John, Paul, Triza, Joseph, Susan, Francis and Benard are orphans who spend their days in Kiambu, a massive slum on the outskirts of Nairobi, Kenya. They lost their parents to the AIDS epidemic. Losing hope and lacking skills in a country suffering from high unemployment and a rising level of poverty, they were eager to learn new skills that would help them create a secure future.

 

WiRED provided that opportunity in March when it teamed with Global Strategies for HIV Prevention to provide these young people with access to a resource that is becoming a necessity to economic, political and social life everywhere in the world. The computer education and skill development will connect these orphans to the outside world and contribute to their self-sufficiency.

 

These young people had never before seen a computer, and that created a challenge. In their week-long training session, Dr. Gary Selnow worked with them in ten-hour sessions on computer and Internet basics. The objective was to determine if WiRED could take complete novices from zero to sixty in four days—from no knowledge to the cultivation of skills adequate to search the Web, use e-mail (with attachments), run a word processor (including text and graphics integration) and handle a graphics design package. Beyond that, could WiRED teach these young people to train others?

 

The results were striking. By the end of the week, the students had acquired a remarkable set of computer skills. Soon they were communicating by e-mail with their new friends in the States and conducting complicated Internet searches. Moreover, they closed the weeklong training by teaching nearly 200 people attending a health-care workers' conference how to integrate digital photos into text, how to do a Web search, how to send e-mail. Recall, these were "kids" who, earlier in the week, did not understand how moving a mouse correlated with movement of the cursor.

 

The computers are now housed in a community church so these orphans can train younger children and use their new computer skills for AIDS education and economic development.

 

"Usually, I teach teachers, so this was a nice opportunity to work directly with students.

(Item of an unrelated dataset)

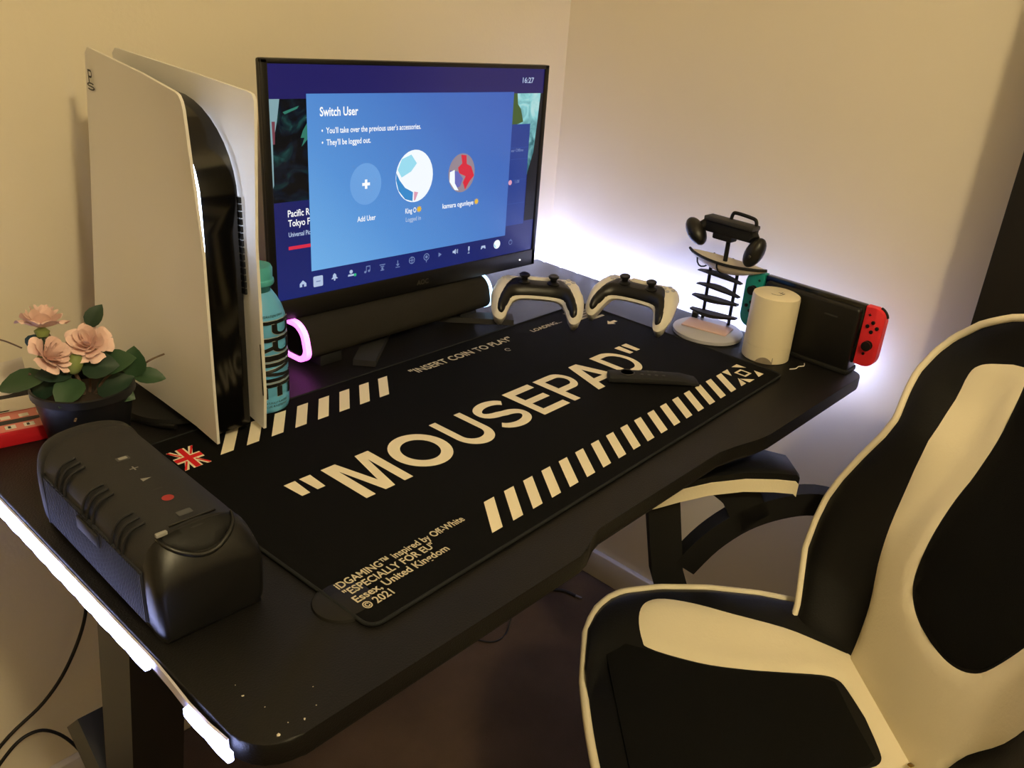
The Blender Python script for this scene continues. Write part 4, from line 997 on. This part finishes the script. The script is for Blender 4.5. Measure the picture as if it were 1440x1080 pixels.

I'd forgotten how enjoyable it is to see the light bulbs glow when the students discover their 'power' over the machine. I was touched by the spirits of these kids, and I believe that I learned more from them than they may have learned from me," Selnow said.

 

WiRED’s continued work in Africa will focus on the establishment of WiRED Computer Centers that will provide AIDS education, health care worker communications and the other information and communication services that will assist local populations.